Stored rows ::
-*-*-
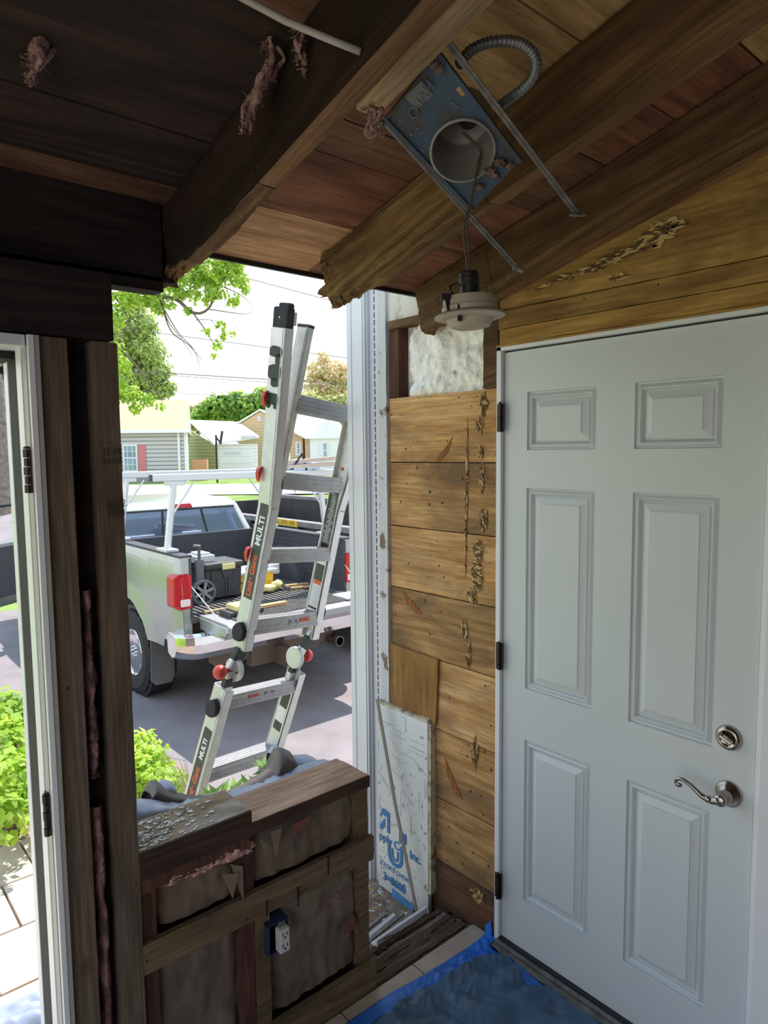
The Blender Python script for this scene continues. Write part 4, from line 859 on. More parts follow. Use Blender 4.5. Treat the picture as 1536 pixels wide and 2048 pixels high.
# lamp trim hanging by wires
T = 1.33
tr_c = atd(937, 628, T)
lt = thing('lamp_trim', 'ivory recessed lamp trim with black socket dangling on wires before the door', 'lamp', tr_c)
dn = V((.04, -.02, -1)).normalized(); k = T/FPX
m = MB(); m.lathe(atd(939, 612, T), dn, [(.050, -.016), (.052, .0), (.054, .003), (.054, .012), (.060, .014), (.068, .018), (.069, .022), (.060, .025), (.046, .026), (.043, .032), (.038, .040), (.028, .043), (0, .044)], 48)
m.build('trim_ring', 'lamp_ivory', lt, smooth=False, bevel=.0008)
m = MB(); m.lathe(atd(938, 544, T), dn, [(0, 0), (.017, .0), (.0185, .003), (.0185, .010), (.020, .012), (.020, .020), (.018, .022), (.018, .044), (.016, .048), (.016, .050)], 28); m.build('socket', 'black', lt, bevel=.0008)
m = MB(); m.lathe(atd(939, 592, T), dn, [(.015, 0), (.020, .003), (.030, .010), (.032, .02)], 28); m.build('lamp_collar', 'lamp_ivory', lt, smooth=True)
m = MB()
for X0, Y0, X1, Y1 in ((905, 588, 908, 632), (893, 595, 900, 630)): m.obox((atd(X0, Y0, T-.03)+atd(X1, Y1, T-.03))/2, (atd(X0, Y0, T)-atd(X1, Y1, T)), RT, FW, (atd(X0, Y0, T)-atd(X1, Y1, T)).length/2, .004, .003)
m.obox(atd(892, 594, T-.03), RT, UP, FW, .009, .005, .005); m.obox(atd(920, 625, T-.045), RT, UP, FW, .0045, .016, .002)
m.tube(spl([atd(905, 590, T-.02), atd(900, 575, T-.02), atd(912, 568, T-.02), atd(925, 572, T-.02)]), .0022, 6)
m.build('spring_clip', 'black', lt)
m = MB(); m.tube(spl([atd(957, 568, T), atd(970, 572, T+.01), atd(975, 590, T+.01), atd(972, 612, T+.01)]), .0022, 6); m.build('bracket', 'galv', lt)
wtop = cc+pn*.06
for q, (dx) in enumerate((0, 6)):
    m = MB(); m.tube(spl([wtop+RT*.004*q, atd(960, 300, 1.36), atd(955+dx*.3, 330, T+.01), atd(944-dx*.4, 400, T), atd(934-dx, 450, T), atd(937-dx*1.1, 500, T), atd(938-dx*.4+2, 546, T)]), .0021, 8)
    m.build('wire', plain('lamp_wire', (.10, .085, .06), .6), lt, smooth=True)
# fluff hanging from roof boards and rafters
def rv3(r): return V((r.gauss(0, 1), r.gauss(0, 1), r.gauss(0, 1))).normalized()
def strands(name, label, pxs, dep, mat, seed, n=7, r0=.012):
    """a torn hank of fibre: wobbly tubes along a pixel path"""
    m = MB(); rnd = random.Random(seed)
    for s_ in range(n):
        P = []
        for (X, Y) in pxs: P.append(atd(X+rnd.gauss(0, 7), Y+rnd.gauss(0, 6), dep+rnd.gauss(0, .01)))
        P = spl(P, 8); L = len(P)
        a = int(rnd.uniform(0, .3)*L); b = int(rnd.uniform(.6, 1)*L)
        P = P[a:b]; P = [p+V((mnoise.noise(p*40+V((s_, 0, 0))), mnoise.noise(p*40+V((0, s_, 3))), mnoise.noise(p*40)))*.008 for p in P]
        m.tube(P, [r0*.8*rnd.uniform(.6, 1)*(0.35+.65*math.sin(math.pi*min(1, (i+2)/(len(P)+3))))*(1+.35*mnoise.noise(p*70)) for i, p in enumerate(P)], 7)
    X_ = [p[0] for p in pxs]; Y_ = [p[1] for p in pxs]
    C0 = spl([atd(X, Y, dep) for X, Y in pxs], 6)
    for s_ in range(n*14):
        i = rnd.randrange(len(C0)); c = C0[i]+rv3(rnd)*r0*1.1; d = rv3(rnd)+V((0, 0, -.7)); l = rnd.uniform(.008, .022)
        P = [c]; 
        for k in range(5): d = (d+rv3(rnd)*.8).normalized(); P.append(P[-1]+d*l/5)
        m.tube(P, [.0011, .001, .0009, .0008, .0006, .0003], 4)
    return tag(m.build(name, mat, smooth=True), label, 'insulation', 'shreds of pink insulation')
M['pink_grey'] = plain('pink_grey_fluff', (.50, .31, .28), 1.0, scale=40, col2=(.27, .17, .15), bump=1, bscale=110, spec=.05)
dd = lambda X, Y: (deckpt(X, Y)-CAM).dot(FW)-.03
strands('insulation_shred', 'long pink shred of insulation hanging against the sooty rafter', [(530, 75), (548, 110), (535, 150), (512, 190), (495, 225), (488, 265)], 1.27, 'pink_grey', 1, 8, .0105)
strands('insulation_shred', 'short pink shred hanging just right of the long one', [(592, 50), (598, 80), (600, 110), (606, 138)], 1.22, 'pink_grey', 2, 4, .007)
strands('insulation_shred', 'wide pink tuft in the top left corner of the ceiling', [(45, 15), (65, 45), (80, 75), (70, 110), (60, 140)], 1.2, 'pink_grey', 3, 9, .013)
strands('insulation_shred', 'grey pink wisp under the corner tuft', [(120, 75), (95, 100), (70, 130), (60, 160)], 1.22, 'pink_grey', 4, 5, .009)
strands('insulation_shred', 'tiny pale scrap of fluff on the black roof board', [(415, 243), (428, 247), (445, 254)], 1.62, 'pink_grey', 5, 4, .0055)
strands('insulation_shred', 'pink fluff caught on the rafter right of the light can', [(1100, 235), (1090, 260), (1075, 285), (1068, 305)], 1.62, 'pink_grey', 6, 5, .006)
strands('insulation_shred', 'small pink curl on the rafter below the conduit', [(1145, 255), (1150, 262), (1140, 275)], 1.66, 'pink_grey', 7, 3, .004)
strands('insulation_shred', 'grey fluff clinging to the left corner of the light housing', [(735, 215), (748, 232), (742, 255), (755, 268)], 1.13, 'pink_grey', 8, 6, .006)

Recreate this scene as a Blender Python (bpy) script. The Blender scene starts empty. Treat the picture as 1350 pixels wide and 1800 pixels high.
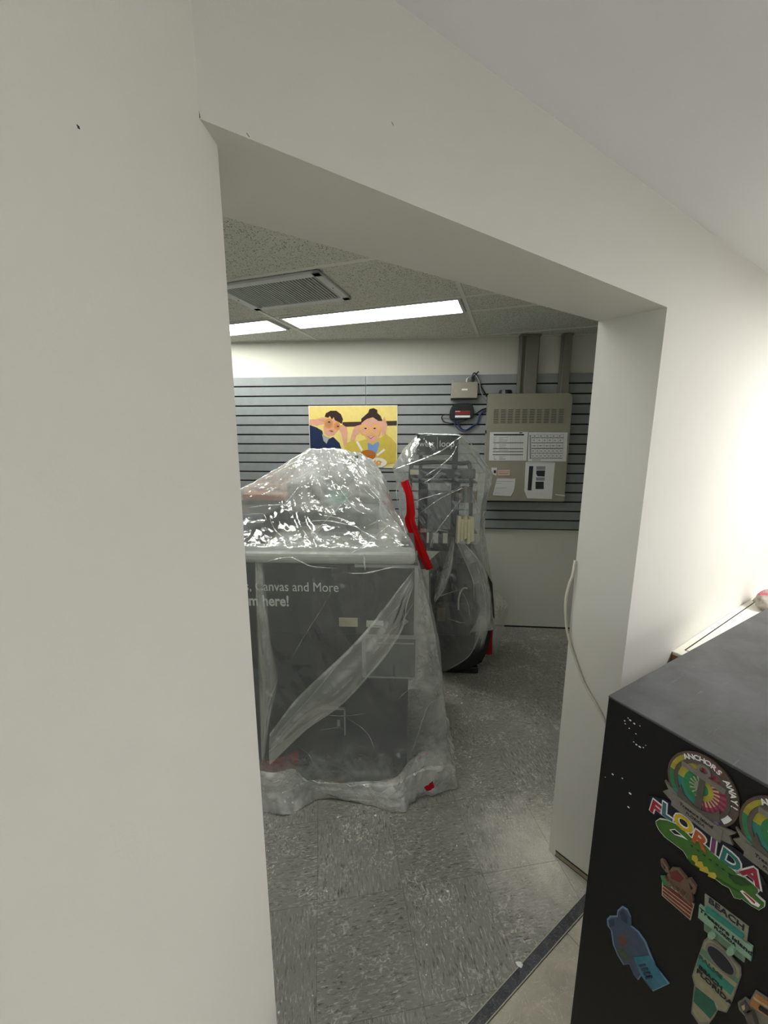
import bpy, bmesh, math, random
from mathutils import Vector, noise, Matrix
random.seed(4)
S = bpy.context.scene
COL = S.collection
R = math.radians

# ------------------------------------------------------------------ camera, world, lights, exposure
CAM_H, F_PX, VP = 1.6, 690.0, 3680.0
TILT = math.atan(F_PX / VP)
cd = bpy.data.cameras.new('camera')
cam = bpy.data.objects.new('camera', cd); COL.objects.link(cam)
cam.location = (0, 0, CAM_H); cam.rotation_euler = (math.pi / 2 - TILT, 0, 0)
cd.sensor_fit = 'HORIZONTAL'; cd.sensor_width = 36; cd.lens = F_PX / 1350 * 36; cd.clip_start = 0.01
S.camera = cam
w = bpy.data.worlds.new('world'); S.world = w; w.use_nodes = True
w.node_tree.nodes['Background'].inputs[0].default_value = (0.86, 0.93, 1.0, 1)
w.node_tree.nodes['Background'].inputs[1].default_value = .75
S.view_settings.view_transform = 'Standard'; S.view_settings.look = 'None'
S.view_settings.gamma = 1; S.view_settings.use_curve_mapping = False
S.view_settings.exposure = 0.40
S.cycles.transparent_max_bounces = 24
L_BACK = 13.0      # emission of the lenses of the back room lights
L_FRONT = 26.0      # emission of the lenses of the front room lights
pl = bpy.data.lights.new('window_daylight', 'AREA'); pl.shape = 'RECTANGLE'; pl.size = 3.4; pl.size_y = 1.5; pl.cycles.is_portal = True
po = bpy.data.objects.new('window_daylight', pl); COL.objects.link(po); po.location = (1.6, -2.47, 1.35); po.rotation_euler = (R(90), 0, 0)   # portal: daylight coming in through the shop window
CH_B, CH_F, DOOR_H = 2.36, 2.185, 1.949

# ------------------------------------------------------------------ measuring: from a sight line to a real plane
def ray(x, y):
    a = (x - 675) / F_PX; b = (900 - y) / F_PX
    c, s = math.cos(TILT), math.sin(TILT)
    return Vector((a, c + b * s, -s + b * c))
EYE = Vector((0, 0, CAM_H))
def at_h(x, y, h):
    r = ray(x, y); return EYE + r * ((h - CAM_H) / r.z)
def at_y(x, y, d):
    r = ray(x, y); return EYE + r * (d / r.y)
class Plane:
    """vertical plane: local X along it to the viewer's right, Z up, -Y toward the viewer"""
    def __init__(s, o, rz):
        s.o = Vector((o[0], o[1], 0)); s.rz = rz
        s.u = Vector((math.cos(rz), math.sin(rz), 0)); s.n = Vector((math.sin(rz), -math.cos(rz), 0))
    def uv(s, x, y, off=0.0):
        r = ray(x, y); o = s.o + s.n * off
        t = (o - EYE).dot(s.n) / r.dot(s.n); p = EYE + r * t
        return ((p - s.o).dot(s.u), p.z)
    def pt(s, u, v, off=0.0):
        p = s.o + s.u * u + s.n * off; return Vector((p.x, p.y, v))

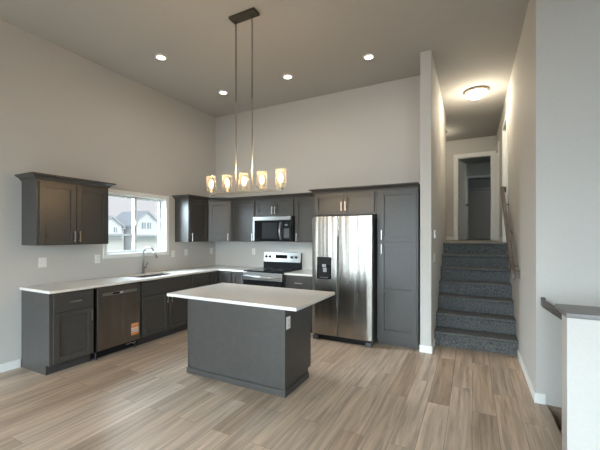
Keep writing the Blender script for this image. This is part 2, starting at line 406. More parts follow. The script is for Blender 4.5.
-*-*-
Transcribe only the lines above that start at the line containing "Recreate this scene" and end at the line containing "R = math.radians". Omit pictures.

Correct output ::
Recreate this scene as a Blender Python (bpy) script. The Blender scene starts empty. Treat the picture as 1350 pixels wide and 1800 pixels high.
import bpy, bmesh, math, random
from mathutils import Vector, noise, Matrix
random.seed(4)
S = bpy.context.scene
COL = S.collection
R = math.radians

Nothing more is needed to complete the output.